**Problem statement**
Take the material below and write it all out again exactly.

**Collected data**
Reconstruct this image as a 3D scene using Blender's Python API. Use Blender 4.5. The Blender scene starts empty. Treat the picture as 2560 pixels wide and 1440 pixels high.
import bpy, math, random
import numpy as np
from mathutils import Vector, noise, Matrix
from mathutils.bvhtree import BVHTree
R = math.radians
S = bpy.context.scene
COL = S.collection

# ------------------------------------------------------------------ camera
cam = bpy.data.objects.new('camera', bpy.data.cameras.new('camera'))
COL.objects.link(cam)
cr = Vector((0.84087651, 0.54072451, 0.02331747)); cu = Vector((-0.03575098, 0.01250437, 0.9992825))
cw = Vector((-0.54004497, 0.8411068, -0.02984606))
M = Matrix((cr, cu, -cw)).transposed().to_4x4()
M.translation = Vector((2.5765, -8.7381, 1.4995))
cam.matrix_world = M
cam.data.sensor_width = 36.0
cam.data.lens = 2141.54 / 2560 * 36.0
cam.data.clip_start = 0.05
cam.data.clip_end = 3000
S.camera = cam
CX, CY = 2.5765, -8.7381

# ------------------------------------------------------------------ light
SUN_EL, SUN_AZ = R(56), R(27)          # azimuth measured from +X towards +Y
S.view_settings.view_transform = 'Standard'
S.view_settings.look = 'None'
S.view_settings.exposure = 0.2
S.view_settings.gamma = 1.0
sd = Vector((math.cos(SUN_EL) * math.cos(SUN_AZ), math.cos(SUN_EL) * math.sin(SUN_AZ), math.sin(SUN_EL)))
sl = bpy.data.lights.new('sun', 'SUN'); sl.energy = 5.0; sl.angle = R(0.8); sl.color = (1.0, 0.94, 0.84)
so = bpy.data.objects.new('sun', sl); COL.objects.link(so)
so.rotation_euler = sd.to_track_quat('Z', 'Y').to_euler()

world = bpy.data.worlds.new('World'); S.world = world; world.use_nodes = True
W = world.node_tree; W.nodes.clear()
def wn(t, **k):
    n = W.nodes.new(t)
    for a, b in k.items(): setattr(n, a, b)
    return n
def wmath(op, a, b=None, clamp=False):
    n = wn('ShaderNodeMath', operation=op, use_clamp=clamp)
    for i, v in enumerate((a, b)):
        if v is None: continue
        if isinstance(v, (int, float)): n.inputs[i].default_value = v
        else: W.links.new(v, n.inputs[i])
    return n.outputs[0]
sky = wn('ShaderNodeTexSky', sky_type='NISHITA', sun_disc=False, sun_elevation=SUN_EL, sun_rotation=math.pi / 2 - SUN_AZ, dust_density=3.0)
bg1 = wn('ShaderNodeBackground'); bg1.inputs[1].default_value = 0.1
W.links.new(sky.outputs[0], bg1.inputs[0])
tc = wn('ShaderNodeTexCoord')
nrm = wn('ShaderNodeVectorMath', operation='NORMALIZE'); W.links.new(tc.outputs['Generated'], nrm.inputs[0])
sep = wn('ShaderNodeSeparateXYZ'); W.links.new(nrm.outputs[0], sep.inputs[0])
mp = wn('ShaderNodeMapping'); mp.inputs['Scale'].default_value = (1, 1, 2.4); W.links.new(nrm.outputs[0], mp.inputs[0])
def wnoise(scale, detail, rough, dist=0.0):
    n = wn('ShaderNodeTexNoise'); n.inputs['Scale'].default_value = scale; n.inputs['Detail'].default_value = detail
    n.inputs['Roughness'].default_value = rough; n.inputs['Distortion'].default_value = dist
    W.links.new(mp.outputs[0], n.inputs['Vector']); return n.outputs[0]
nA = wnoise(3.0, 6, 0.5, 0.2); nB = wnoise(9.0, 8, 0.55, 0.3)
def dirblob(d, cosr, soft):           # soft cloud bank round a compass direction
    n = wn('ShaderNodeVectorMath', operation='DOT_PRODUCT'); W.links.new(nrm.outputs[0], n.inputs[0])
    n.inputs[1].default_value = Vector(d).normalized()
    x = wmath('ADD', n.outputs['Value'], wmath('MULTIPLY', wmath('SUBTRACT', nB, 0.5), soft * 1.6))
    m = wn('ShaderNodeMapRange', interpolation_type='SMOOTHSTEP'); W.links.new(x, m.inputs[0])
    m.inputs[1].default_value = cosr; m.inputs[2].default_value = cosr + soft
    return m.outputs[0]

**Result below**
Reconstruct this image as a 3D scene using Blender's Python API. Use Blender 4.5. The Blender scene starts empty. Treat the picture as 2560 pixels wide and 1440 pixels high.
import bpy, math, random
import numpy as np
from mathutils import Vector, noise, Matrix
from mathutils.bvhtree import BVHTree
R = math.radians
S = bpy.context.scene
COL = S.collection

# ------------------------------------------------------------------ camera
cam = bpy.data.objects.new('camera', bpy.data.cameras.new('camera'))
COL.objects.link(cam)
cr = Vector((0.84087651, 0.54072451, 0.02331747)); cu = Vector((-0.03575098, 0.01250437, 0.9992825))
cw = Vector((-0.54004497, 0.8411068, -0.02984606))
M = Matrix((cr, cu, -cw)).transposed().to_4x4()
M.translation = Vector((2.5765, -8.7381, 1.4995))
cam.matrix_world = M
cam.data.sensor_width = 36.0
cam.data.lens = 2141.54 / 2560 * 36.0
cam.data.clip_start = 0.05
cam.data.clip_end = 3000
S.camera = cam
CX, CY = 2.5765, -8.7381

# ------------------------------------------------------------------ light
SUN_EL, SUN_AZ = R(56), R(27)          # azimuth measured from +X towards +Y
S.view_settings.view_transform = 'Standard'
S.view_settings.look = 'None'
S.view_settings.exposure = 0.2
S.view_settings.gamma = 1.0
sd = Vector((math.cos(SUN_EL) * math.cos(SUN_AZ), math.cos(SUN_EL) * math.sin(SUN_AZ), math.sin(SUN_EL)))
sl = bpy.data.lights.new('sun', 'SUN'); sl.energy = 5.0; sl.angle = R(0.8); sl.color = (1.0, 0.94, 0.84)
so = bpy.data.objects.new('sun', sl); COL.objects.link(so)
so.rotation_euler = sd.to_track_quat('Z', 'Y').to_euler()

world = bpy.data.worlds.new('World'); S.world = world; world.use_nodes = True
W = world.node_tree; W.nodes.clear()
def wn(t, **k):
    n = W.nodes.new(t)
    for a, b in k.items(): setattr(n, a, b)
    return n
def wmath(op, a, b=None, clamp=False):
    n = wn('ShaderNodeMath', operation=op, use_clamp=clamp)
    for i, v in enumerate((a, b)):
        if v is None: continue
        if isinstance(v, (int, float)): n.inputs[i].default_value = v
        else: W.links.new(v, n.inputs[i])
    return n.outputs[0]
sky = wn('ShaderNodeTexSky', sky_type='NISHITA', sun_disc=False, sun_elevation=SUN_EL, sun_rotation=math.pi / 2 - SUN_AZ, dust_density=3.0)
bg1 = wn('ShaderNodeBackground'); bg1.inputs[1].default_value = 0.1
W.links.new(sky.outputs[0], bg1.inputs[0])
tc = wn('ShaderNodeTexCoord')
nrm = wn('ShaderNodeVectorMath', operation='NORMALIZE'); W.links.new(tc.outputs['Generated'], nrm.inputs[0])
sep = wn('ShaderNodeSeparateXYZ'); W.links.new(nrm.outputs[0], sep.inputs[0])
mp = wn('ShaderNodeMapping'); mp.inputs['Scale'].default_value = (1, 1, 2.4); W.links.new(nrm.outputs[0], mp.inputs[0])
def wnoise(scale, detail, rough, dist=0.0):
    n = wn('ShaderNodeTexNoise'); n.inputs['Scale'].default_value = scale; n.inputs['Detail'].default_value = detail
    n.inputs['Roughness'].default_value = rough; n.inputs['Distortion'].default_value = dist
    W.links.new(mp.outputs[0], n.inputs['Vector']); return n.outputs[0]
nA = wnoise(3.0, 6, 0.5, 0.2); nB = wnoise(9.0, 8, 0.55, 0.3)
def dirblob(d, cosr, soft):           # soft cloud bank round a compass direction
    n = wn('ShaderNodeVectorMath', operation='DOT_PRODUCT'); W.links.new(nrm.outputs[0], n.inputs[0])
    n.inputs[1].default_value = Vector(d).normalized()
    x = wmath('ADD', n.outputs['Value'], wmath('MULTIPLY', wmath('SUBTRACT', nB, 0.5), soft * 1.6))
    m = wn('ShaderNodeMapRange', interpolation_type='SMOOTHSTEP'); W.links.new(x, m.inputs[0])
    m.inputs[1].default_value = cosr; m.inputs[2].default_value = cosr + soft
    return m.outputs[0]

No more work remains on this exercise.